WHAT YOU HAVE TO DO: Exclude the pictures and retype the entries as written.

Some records:
+===+

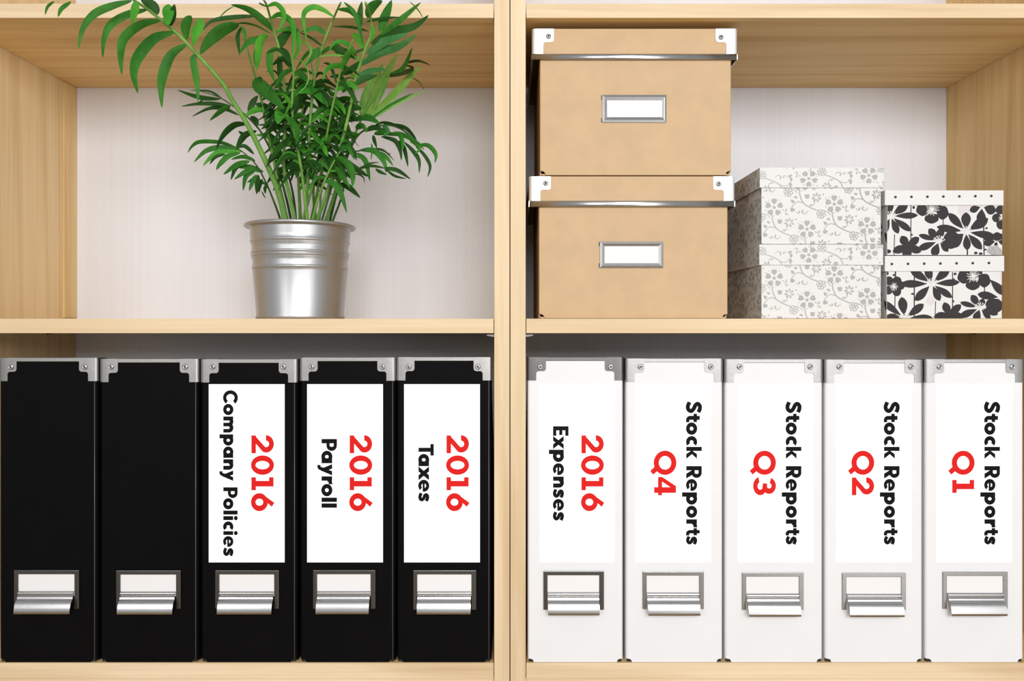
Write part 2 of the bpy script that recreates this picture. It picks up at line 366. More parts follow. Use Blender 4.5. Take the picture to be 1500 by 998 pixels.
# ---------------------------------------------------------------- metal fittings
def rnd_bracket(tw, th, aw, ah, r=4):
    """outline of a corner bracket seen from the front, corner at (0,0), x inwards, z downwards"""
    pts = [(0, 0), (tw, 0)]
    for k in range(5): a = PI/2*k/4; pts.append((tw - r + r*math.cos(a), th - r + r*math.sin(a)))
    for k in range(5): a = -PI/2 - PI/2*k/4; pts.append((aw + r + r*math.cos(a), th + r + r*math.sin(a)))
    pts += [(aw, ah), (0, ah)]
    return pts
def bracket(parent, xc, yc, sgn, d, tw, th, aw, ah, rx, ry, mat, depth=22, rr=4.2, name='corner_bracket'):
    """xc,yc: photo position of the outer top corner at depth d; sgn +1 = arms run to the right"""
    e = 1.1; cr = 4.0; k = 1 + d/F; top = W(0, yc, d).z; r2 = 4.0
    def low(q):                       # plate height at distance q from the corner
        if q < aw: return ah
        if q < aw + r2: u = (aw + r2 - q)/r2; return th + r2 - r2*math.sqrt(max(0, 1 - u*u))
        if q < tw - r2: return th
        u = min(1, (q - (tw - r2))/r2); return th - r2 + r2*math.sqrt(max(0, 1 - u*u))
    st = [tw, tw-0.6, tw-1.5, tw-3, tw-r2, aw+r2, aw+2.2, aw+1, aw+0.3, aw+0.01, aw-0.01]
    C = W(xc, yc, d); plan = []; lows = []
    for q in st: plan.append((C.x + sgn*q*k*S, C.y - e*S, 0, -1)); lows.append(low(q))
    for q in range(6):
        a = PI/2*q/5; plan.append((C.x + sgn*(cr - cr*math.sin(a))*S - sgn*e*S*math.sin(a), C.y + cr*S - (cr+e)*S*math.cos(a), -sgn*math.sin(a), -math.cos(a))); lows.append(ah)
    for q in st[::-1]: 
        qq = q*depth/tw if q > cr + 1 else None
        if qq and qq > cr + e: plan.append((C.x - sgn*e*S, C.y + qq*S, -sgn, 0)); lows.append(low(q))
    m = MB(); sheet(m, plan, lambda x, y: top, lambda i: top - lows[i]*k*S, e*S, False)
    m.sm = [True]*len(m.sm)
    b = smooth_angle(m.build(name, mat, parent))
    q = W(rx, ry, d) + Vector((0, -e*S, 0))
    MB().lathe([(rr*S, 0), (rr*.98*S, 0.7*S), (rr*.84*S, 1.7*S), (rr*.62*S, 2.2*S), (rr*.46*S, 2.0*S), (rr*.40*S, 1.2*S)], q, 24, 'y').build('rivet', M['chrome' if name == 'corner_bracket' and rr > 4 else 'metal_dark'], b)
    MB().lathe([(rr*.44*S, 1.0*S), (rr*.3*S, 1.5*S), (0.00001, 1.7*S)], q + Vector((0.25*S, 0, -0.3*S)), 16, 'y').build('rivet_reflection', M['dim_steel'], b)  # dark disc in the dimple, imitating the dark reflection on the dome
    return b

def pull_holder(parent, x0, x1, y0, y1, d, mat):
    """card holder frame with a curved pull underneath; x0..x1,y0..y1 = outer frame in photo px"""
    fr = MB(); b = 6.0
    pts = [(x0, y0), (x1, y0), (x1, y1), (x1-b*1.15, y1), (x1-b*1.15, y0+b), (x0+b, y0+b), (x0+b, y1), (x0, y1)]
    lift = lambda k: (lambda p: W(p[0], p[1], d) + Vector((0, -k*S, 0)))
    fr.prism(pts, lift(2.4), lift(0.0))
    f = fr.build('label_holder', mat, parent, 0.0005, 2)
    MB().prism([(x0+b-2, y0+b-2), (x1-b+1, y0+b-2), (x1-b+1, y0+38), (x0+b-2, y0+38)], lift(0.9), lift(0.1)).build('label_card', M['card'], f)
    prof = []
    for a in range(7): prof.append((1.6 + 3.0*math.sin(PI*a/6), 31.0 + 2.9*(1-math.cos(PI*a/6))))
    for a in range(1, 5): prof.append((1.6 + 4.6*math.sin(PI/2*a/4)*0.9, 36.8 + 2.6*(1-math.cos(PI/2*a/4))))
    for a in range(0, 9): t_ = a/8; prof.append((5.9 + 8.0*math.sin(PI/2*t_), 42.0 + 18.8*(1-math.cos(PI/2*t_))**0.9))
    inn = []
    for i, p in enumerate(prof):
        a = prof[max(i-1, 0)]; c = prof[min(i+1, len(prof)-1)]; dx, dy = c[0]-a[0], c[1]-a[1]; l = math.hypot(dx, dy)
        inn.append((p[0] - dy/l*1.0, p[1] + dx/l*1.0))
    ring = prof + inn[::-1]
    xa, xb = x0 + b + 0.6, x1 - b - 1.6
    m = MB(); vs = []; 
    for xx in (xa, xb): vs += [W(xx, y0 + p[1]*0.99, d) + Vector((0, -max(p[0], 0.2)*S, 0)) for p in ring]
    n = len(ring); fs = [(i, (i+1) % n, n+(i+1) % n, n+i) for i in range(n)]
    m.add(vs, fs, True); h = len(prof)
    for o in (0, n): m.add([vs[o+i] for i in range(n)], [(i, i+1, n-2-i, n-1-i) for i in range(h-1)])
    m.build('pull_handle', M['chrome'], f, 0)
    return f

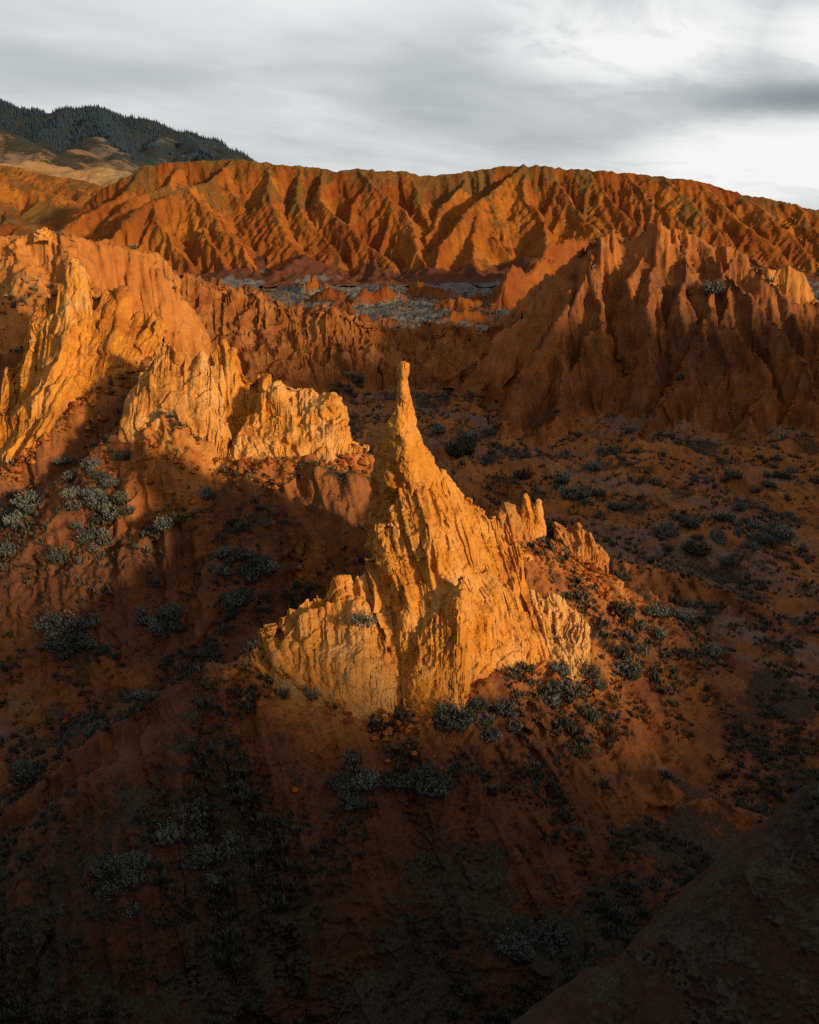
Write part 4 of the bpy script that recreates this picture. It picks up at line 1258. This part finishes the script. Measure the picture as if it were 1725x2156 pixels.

+===+

FINISHED TASK:
Write part 2 of the bpy script that recreates this picture. It picks up at line 366. More parts follow. Use Blender 4.5. Take the picture to be 1500 by 998 pixels.
# ---------------------------------------------------------------- metal fittings
def rnd_bracket(tw, th, aw, ah, r=4):
    """outline of a corner bracket seen from the front, corner at (0,0), x inwards, z downwards"""
    pts = [(0, 0), (tw, 0)]
    for k in range(5): a = PI/2*k/4; pts.append((tw - r + r*math.cos(a), th - r + r*math.sin(a)))
    for k in range(5): a = -PI/2 - PI/2*k/4; pts.append((aw + r + r*math.cos(a), th + r + r*math.sin(a)))
    pts += [(aw, ah), (0, ah)]
    return pts
def bracket(parent, xc, yc, sgn, d, tw, th, aw, ah, rx, ry, mat, depth=22, rr=4.2, name='corner_bracket'):
    """xc,yc: photo position of the outer top corner at depth d; sgn +1 = arms run to the right"""
    e = 1.1; cr = 4.0; k = 1 + d/F; top = W(0, yc, d).z; r2 = 4.0
    def low(q):                       # plate height at distance q from the corner
        if q < aw: return ah
        if q < aw + r2: u = (aw + r2 - q)/r2; return th + r2 - r2*math.sqrt(max(0, 1 - u*u))
        if q < tw - r2: return th
        u = min(1, (q - (tw - r2))/r2); return th - r2 + r2*math.sqrt(max(0, 1 - u*u))
    st = [tw, tw-0.6, tw-1.5, tw-3, tw-r2, aw+r2, aw+2.2, aw+1, aw+0.3, aw+0.01, aw-0.01]
    C = W(xc, yc, d); plan = []; lows = []
    for q in st: plan.append((C.x + sgn*q*k*S, C.y - e*S, 0, -1)); lows.append(low(q))
    for q in range(6):
        a = PI/2*q/5; plan.append((C.x + sgn*(cr - cr*math.sin(a))*S - sgn*e*S*math.sin(a), C.y + cr*S - (cr+e)*S*math.cos(a), -sgn*math.sin(a), -math.cos(a))); lows.append(ah)
    for q in st[::-1]: 
        qq = q*depth/tw if q > cr + 1 else None
        if qq and qq > cr + e: plan.append((C.x - sgn*e*S, C.y + qq*S, -sgn, 0)); lows.append(low(q))
    m = MB(); sheet(m, plan, lambda x, y: top, lambda i: top - lows[i]*k*S, e*S, False)
    m.sm = [True]*len(m.sm)
    b = smooth_angle(m.build(name, mat, parent))
    q = W(rx, ry, d) + Vector((0, -e*S, 0))
    MB().lathe([(rr*S, 0), (rr*.98*S, 0.7*S), (rr*.84*S, 1.7*S), (rr*.62*S, 2.2*S), (rr*.46*S, 2.0*S), (rr*.40*S, 1.2*S)], q, 24, 'y').build('rivet', M['chrome' if name == 'corner_bracket' and rr > 4 else 'metal_dark'], b)
    MB().lathe([(rr*.44*S, 1.0*S), (rr*.3*S, 1.5*S), (0.00001, 1.7*S)], q + Vector((0.25*S, 0, -0.3*S)), 16, 'y').build('rivet_reflection', M['dim_steel'], b)  # dark disc in the dimple, imitating the dark reflection on the dome
    return b

def pull_holder(parent, x0, x1, y0, y1, d, mat):
    """card holder frame with a curved pull underneath; x0..x1,y0..y1 = outer frame in photo px"""
    fr = MB(); b = 6.0
    pts = [(x0, y0), (x1, y0), (x1, y1), (x1-b*1.15, y1), (x1-b*1.15, y0+b), (x0+b, y0+b), (x0+b, y1), (x0, y1)]
    lift = lambda k: (lambda p: W(p[0], p[1], d) + Vector((0, -k*S, 0)))
    fr.prism(pts, lift(2.4), lift(0.0))
    f = fr.build('label_holder', mat, parent, 0.0005, 2)
    MB().prism([(x0+b-2, y0+b-2), (x1-b+1, y0+b-2), (x1-b+1, y0+38), (x0+b-2, y0+38)], lift(0.9), lift(0.1)).build('label_card', M['card'], f)
    prof = []
    for a in range(7): prof.append((1.6 + 3.0*math.sin(PI*a/6), 31.0 + 2.9*(1-math.cos(PI*a/6))))
    for a in range(1, 5): prof.append((1.6 + 4.6*math.sin(PI/2*a/4)*0.9, 36.8 + 2.6*(1-math.cos(PI/2*a/4))))
    for a in range(0, 9): t_ = a/8; prof.append((5.9 + 8.0*math.sin(PI/2*t_), 42.0 + 18.8*(1-math.cos(PI/2*t_))**0.9))
    inn = []
    for i, p in enumerate(prof):
        a = prof[max(i-1, 0)]; c = prof[min(i+1, len(prof)-1)]; dx, dy = c[0]-a[0], c[1]-a[1]; l = math.hypot(dx, dy)
        inn.append((p[0] - dy/l*1.0, p[1] + dx/l*1.0))
    ring = prof + inn[::-1]
    xa, xb = x0 + b + 0.6, x1 - b - 1.6
    m = MB(); vs = []; 
    for xx in (xa, xb): vs += [W(xx, y0 + p[1]*0.99, d) + Vector((0, -max(p[0], 0.2)*S, 0)) for p in ring]
    n = len(ring); fs = [(i, (i+1) % n, n+(i+1) % n, n+i) for i in range(n)]
    m.add(vs, fs, True); h = len(prof)
    for o in (0, n): m.add([vs[o+i] for i in range(n)], [(i, i+1, n-2-i, n-1-i) for i in range(h-1)])
    m.build('pull_handle', M['chrome'], f, 0)
    return f

Write part 4 of the bpy script that recreates this picture. It picks up at line 1258. This part finishes the script. Measure the picture as if it were 1725x2156 pixels.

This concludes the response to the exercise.